Perhaps it was just coincidence that this woman's unusual, recurring dream fit so well with the mermaid legend. That's what I thought, until I received an email from a young woman who is a member of the Paddock family, which still exists today. Like the woman in The Ghosts of Nantucket, she also feels a strange connection to the legendary mermaid, writing that "In my mythos, I am the mermaid who was given the opportunity to reincarnate because of winning half of Ichabod's soul."
About two years later, I received an email from a man who was also a Paddock, telling me that his daughter felt a powerful connection to the mermaid legend, that she had a large mermaid tattoo on her back, and that she often dreamt of being a mermaid. I arranged to talk with him and his daughter, who it turned out was the young woman who had already emailed me. We had a nice conversation over Zoom, and I learned a lot about their family history and connection to the mermaid story. I didn't get the impression that either the young woman or her father literally believed she was the reincarnated mermaid, but rather that the mermaid was a source of family pride and artistic inspiration.

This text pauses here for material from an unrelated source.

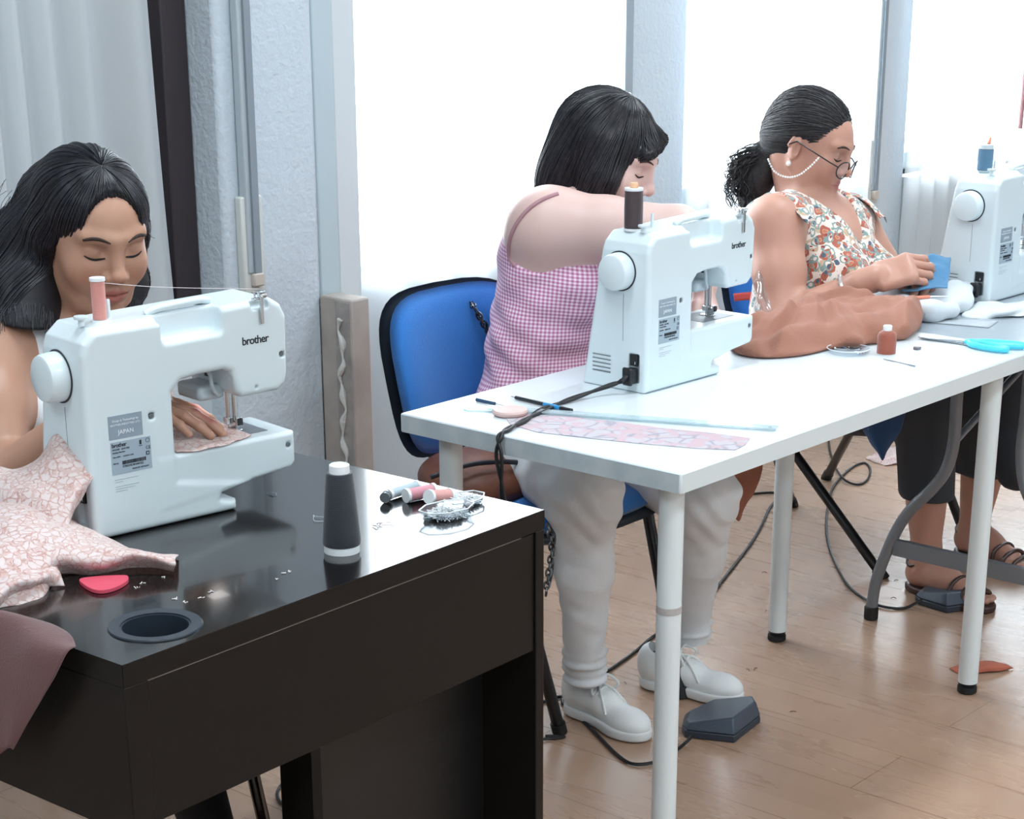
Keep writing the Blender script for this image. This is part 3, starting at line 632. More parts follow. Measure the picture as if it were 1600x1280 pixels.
blade_poly('tailors_chalk','flat red triangular tailor chalk beside the cable hole','chalk',[(p.x,p.y) for p in spline([(a,b,0) for a,b in ch],4,True)],.7503,.7555,mat('red_chalk',(206,74,96),.7))
# loose threads on the desk
def scribble(name,label,c,s,n,col,seed,z=.7512,r=.00035,zf=.002,el=(1,1)):
    rg=random.Random(seed); pts=[]; a=0
    for i in range(n):
        a+=rg.uniform(-1.4,1.4)+.5; pts.append((c[0]+s*el[0]*(math.cos(a)*rg.uniform(.3,1)),c[1]+s*el[1]*(math.sin(a)*rg.uniform(.3,1)),z+rg.random()*zf))
    return tag(MB().tube(spline(pts,7),r,5).obj(name,mat('loose_thread_%d'%col[0],col,.8)),label,'loose thread')
scribble('loose_thread','tangle of pale thread left of the black thread cone',(-0.5616,0.2075,0.7512),.022,9,(196,204,208),4)
scribble('loose_thread','tangle of reddish thread right of the black thread cone',(-0.5265,0.1204,0.7512),.026,14,(120,96,100),9,el=(1.0,.6))
scribble('loose_thread','short white thread end curling beside the machine foot',(-0.534,0.354,0.7512),.026,6,(170,184,190),12)
lint=MB(); rg=random.Random(5)
for px in ((-0.8917,0.1807,0.7505),(-0.9051,0.1739,0.7505),(-0.9011,0.1034,0.7505),(-0.901,0.0855,0.7505),(-0.8788,0.0845,0.7505),(-0.8572,0.1782,0.7505),(-0.7485,0.0738,0.7505),(-0.7396,0.0751,0.7505),(-0.7711,0.0657,0.7505),(-0.8562,0.0907,0.7505)):
    for i in range(3): lint.tube([(px[0]+rg.uniform(-.003,.003),px[1]+rg.uniform(-.003,.003),.7504),(px[0]+rg.uniform(-.004,.004),px[1]+rg.uniform(-.004,.004),.7512)],.0006,5)
tag(lint.obj('lint',mat('pale_lint',(220,214,210),.9)),'bits of pale lint scattered on the dark desk','lint',kind='stuff')
# thread running from the pink spool to the machine's guide
P0=local(m1,(.056,.045,.335)); P1=local(m1,(.150,.040,.318)); P2=local(m1,(.279,.003,.305))
cord('sewing_thread',[P0,P1,P2],.00035,mat('fine_thread',(226,214,214),.7),'thin thread running from the pink spool to the metal guide','thread')
# ================================================================ things on the white table
T=.734
def stick(name,label,cat,segs,m0=None):
    t=thing(name,label,cat,segs[0][0])
    o=Vector(segs[0][0])
    for nm,a,b,r0,r1,m in [(s[2],s[0],s[1],s[3],s[4],s[5]) for s in segs]:
        MB().tube([Vector(a)-o,Vector(b)-o],[r0,r1],14).obj(nm,m,t)
    return t
M_blk=mat('black_pen',(26,30,38),.35); M_cyan=mat('cyan_pen',(42,140,196),.35); M_navyp=mat('navy_handle',(32,66,96),.4); M_steel=mat('steel',(170,176,182),.25,metal=.9)
z=T+.0045
a=Vector((.203,.522,z)); b=Vector((.190,.372,z)); L=lambda t:tuple(a.lerp(b,t))
stick('marker_pen','long black pen with a cyan band lying on the white table under the power cord','pen',[(L(0),L(.08),'tip',.0008,.0016,M_steel),(L(.08),L(.55),'barrel',.0034,.0036,M_blk),(L(.55),L(.82),'cyan_band',.0038,.0038,M_cyan),(L(.82),L(1),'cap',.004,.0038,M_blk)])
z=T+.0036; a=Vector((.148,.555,z)); b=Vector((.145,.482,z))
stick('seam_ripper','small seam ripper with a dark blue handle on the white table','seam ripper',[(L(0),L(.62),'handle',.0034,.003,M_navyp),(L(.62),L(1),'blade',.0011,.0004,M_steel)])
M_acr=mat('clear_acrylic',(198,216,220),.1); nt=M_acr.node_tree; _t=nt.nodes.new('ShaderNodeBsdfTransparent'); _t.inputs[0].default_value=(.9,.95,.96,1); _m=nt.nodes.new('ShaderNodeMixShader'); _m.inputs[0].default_value=.45
nt.links.new(_t.outputs[0],_m.inputs[1]); nt.links.new(bsdf(M_acr).outputs[0],_m.inputs[2]); nt.links.new(_m.outputs[0],nt.nodes['Material Output'].inputs[0])
r=thing('ruler','long clear ruler lying across the front of the white table','ruler',(.115,.50,T+.0035))
d=Vector((.318-.115,.036-.50)); Lr=d.length; r.rotation_euler.z=math.atan2(d.y,d.x)
MB().box((0,-.012,0),(Lr,.012,.0022)).obj('blade',M_acr,r,bev=.0004)
tk=MB()
for i in range(100): tk.box((.004+i*.005,-.0118,.0022),(.0044+i*.005,-.0118+(.006 if i%2 else .0035),.00235))
tk.obj('scale_marks',mat('ruler_marks',(120,134,144),.6),r); MB().lathe([(.0022,0),(.0032,0),(.0032,.0003),(.0022,.0003)],(Lr-.012,0,.0022),n=20,cap=False).obj('hanging_hole',mat('ruler_marks',(120,134,144)),r)
def fabric(name,c1,c2,c3,scale,rough=.85,th=(.42,.52)):
    m=mat(name,c1,rough,sheen=.2); nt=m.node_tree; b=bsdf(m); N=nt.nodes.new; Lk=nt.links.new
    tc=N('ShaderNodeTexCoord'); v=N('ShaderNodeTexVoronoi'); v.inputs['Scale'].default_value=scale; v.feature='DISTANCE_TO_EDGE'
    n=N('ShaderNodeTexNoise'); n.inputs['Scale'].default_value=scale*.6; n.inputs['Detail'].default_value=4
    Lk(tc.outputs['Object'],n.inputs['Vector']); ad=N('ShaderNodeVectorMath'); ad.operation='MULTIPLY_ADD'; ad.inputs[1].default_value=(.02,.02,.02); Lk(n.outputs['Color'],ad.inputs[0]); Lk(tc.outputs['Object'],ad.inputs[2]); Lk(ad.outputs[0],v.inputs['Vector'])
    r=N('ShaderNodeValToRGB'); e=r.color_ramp.elements; e[0].position=.02; e[0].color=lin(c2); e[1].position=.10; e[1].color=lin(c1); Lk(v.outputs['Distance'],r.inputs[0])
    n2=N('ShaderNodeTexNoise'); n2.inputs['Scale'].default_value=scale*1.7; n2.inputs['Detail'].default_value=3; Lk(tc.outputs['Object'],n2.inputs['Vector'])
    r2=N('ShaderNodeValToRGB'); r2.color_ramp.elements[0].position=th[0]; r2.color_ramp.elements[1].position=th[1]; Lk(n2.outputs['Fac'],r2.inputs[0])
    mx=N('ShaderNodeMix'); mx.data_type='RGBA'; Lk(r2.outputs[0],mx.inputs['Factor']); mx.inputs['A'].default_value=lin(c3); Lk(r.outputs[0],mx.inputs['B']); Lk(mx.outputs['Result'],b.inputs['Base Color'])
    return m
M_floral=fabric('pink_floral_cotton',(240,228,226),(206,160,150),(228,200,194),85,th=(.40,.47))
nt=M_floral.node_tree; _tr=nt.nodes.new('ShaderNodeBsdfTranslucent'); _tr.inputs[0].default_value=lin((230,206,200)); _m=nt.nodes.new('ShaderNodeMixShader'); _m.inputs[0].default_value=.3
nt.links.new(bsdf(M_floral).outputs[0],_m.inputs[1]); nt.links.new(_tr.outputs[0],_m.inputs[2]); nt.links.new(_m.outputs[0],nt.nodes['Material Output'].inputs[0])
M_strip=fabric('pink_grey_print',(186,180,186),(154,146,158),(192,164,172),26,th=(.46,.52))
poly=[(.100,.448),(.060,.400),(.050,.330),(.075,.24),(.100,.16),(.135,.07),(.168,.016),(.205,.022),(.245,.040),(.235,.10),(.205,.19),(.190,.28),(.165,.36),(.135,.42)]
tag(MB().prism(poly,T+.0004,T+.0012).obj('fabric_strip',M_strip),'flat strip of pink and grey printed cotton lying beside the ruler','fabric')
lathe_thing('thread_disc','flat pinkish round disc on the white table beside the power cord','disc',(.112,.445,T+.0004),[('disc',[(0,0),(.026,0),(.030,.003),(.031,.007),(.029,.010),(.0,.0105)],mat('pinkish_disc',(206,176,170),.55))])
tag(MB().prism([(.088,.535),(.080,.515),(.118,.455),(.130,.470)],T+.0005,T+.004).obj('clear_strip',M_acr,bev=.0003),'short clear plastic strip beside the pinkish disc','plastic strip')
# dish of pins, spool, bodkin, bobbin, scissors
t=lathe_thing('pin_dish','shallow clear dish rimmed with coloured pin heads beside the rust-brown bottle spool','dish',(.925,.268,T+.0004),[('dish',[(0,0),(.036,0),(.041,.002),(.0425,.010),(.0415,.0105),(.039,.003),(.0,.002)],M_clear)])
MB().tube([(.042*math.cos(2*PI*i/40),.042*math.sin(2*PI*i/40),.0098) for i in range(40)],.0009,6,closed=True).obj('dish_rim',mat('tray_rim_plastic',(222,230,234)),t)
rg=random.Random(8)
for i,c in enumerate([(60,120,170),(200,80,90),(60,70,90),(220,150,120),(60,140,160),(190,90,110),(230,230,230),(120,90,100),(60,110,150),(210,120,110)]):
    th=rg.uniform(0,2*PI) if i>5 else -1.9+.12*i; rr=.034; o=MB().tube([(rr*math.cos(th),rr*math.sin(th),.0035),(rr*math.cos(th)*.3+.01,rr*math.sin(th)*.3,.003)],.0004,5).obj('pin',M_pin,t)
    MB().lathe([(0,-.002),(.0018,-.001),(.0020,0),(.0018,.001),(0,.002)],(rr*math.cos(th),rr*math.sin(th),.0042),n=10,cap=False).obj('pin_head',mat('pinhead_%d%d'%(c[0],c[1]),c,.3),o)
M_rust=threadmat('rust_thread',(150,74,52))
lathe_thing('thread_spool','rust-brown thread spool shaped like a bottle with a white cap on the white table','thread spool',(.962,.205,T+.0002),[('core',[(0,0),(.0185,0),(.0185,.002),(.006,.0022),(.006,.046),(.0085,.0475),(.009,.056),(.0075,.0575),(0,.0575)],M_spoolp),('thread',[(.005,.0022),(.0185,.0025),(.0188,.036),(.0165,.0425),(.0105,.047),(.005,.0472)],M_rust)])
z=T+.0016; a=Vector((.915,.183,z)); b=Vector((.898,.104,z))
stick('bodkin','thin metal bodkin lying in front of the rust-brown bottle spool','bodkin',[(L(0),L(.8),'shaft',.0009,.0012,M_steel),(L(.8),L(1),'eye',.0016,.0017,M_steel)])
tag(MB().prism([(1.045,.190),(1.052,.182),(1.046,.174),(1.036,.176),(1.034,.186)],T+.0003,T+.006).obj('metal_clip',mat('dull_metal',(128,126,128),.4,metal=.5),bev=.001),'tiny dull metal clip near the far right corner of the white table','clip')
sc=thing('scissors','scissors with bright cyan handles at the right end of the white table','scissors',(1.14,.118,T+.0015))
M_cy=mat('bright_cyan_plastic',(74,204,226),.4)
def at2(x,y,zz=0): return (x-1.14,y-.118,zz)
MB().prism([at2(1.138,.232)[:2],at2(1.150,.227)[:2],at2(1.150,.125)[:2],at2(1.135,.120)[:2]],0,.0022).obj('blade',M_steel,sc,bev=.0005)
MB().prism([at2(1.128,.228)[:2],at2(1.136,.230)[:2],at2(1.152,.125)[:2],at2(1.140,.118)[:2]],.0024,.0045).obj('blade',M_steel,sc,bev=.0005)
def ring(cx,cy,rx1,ry1,a,r):
    return [(cx+rx1*math.cos(t)*math.cos(a)-ry1*math.sin(t)*math.sin(a)-1.14,cy+rx1*math.cos(t)*math.sin(a)+ry1*math.sin(t)*math.cos(a)-.118,.006) for t in [2*PI*i/28 for i in range(28)]]
h1=MB().tube(ring(1.163,.062,.048,.0145,math.radians(-72),0),.0062,10,closed=True); h1.tube([at2(1.148,.128,.005),at2(1.156,.104,.006)],[.0055,.0062],10); h1.obj('handle',M_cy,sc)
h1=MB().tube(ring(1.128,.072,.043,.0145,math.radians(-98),0),.0062,10,closed=True); h1.tube([at2(1.143,.128,.005),at2(1.134,.110,.006)],[.0055,.0062],10); h1.obj('handle',M_cy,sc)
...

Unlike the woman quoted in Ghosts of Nantucket, this young woman didn't feel upset or scared by the legend. Neither did her father. They thought the the legend was an interesting part of their family's genealogy. I don't blame them. Many people descended from old New England families have witches in their family tree, but only a few have a mermaid.
Mermaids aren't just cute cartoons, like Ariel in The Little Mermaid, or sexy fantasy figures, like you might see online. Mermaids are the modern iteration of ancient ocean spirits. They are elemental beings personifying the vast and unknowable waters that cover most of our planet. The ancient Greeks knew them as nereids and oceanids, the nymphs who lived in the seas and ocean. Nymphs were powerful godlike beings who were feared and petitioned for their blessings. Mermaids may also partly have their origin in stories about the Sirens, seductive female monsters that lured sailors to their doom. The seductive and possible devilish Nantucket mermaid certainly seems to share some traits with the Sirens.
You may not believe in mermaids, just like you may not believe in invulnerable magic whales like Crookjaw. But you can't deny the hold mermaids still have on our imagination. They may not be seen in the ocean as often as they once were, but they still haunt our dreams and subconscious.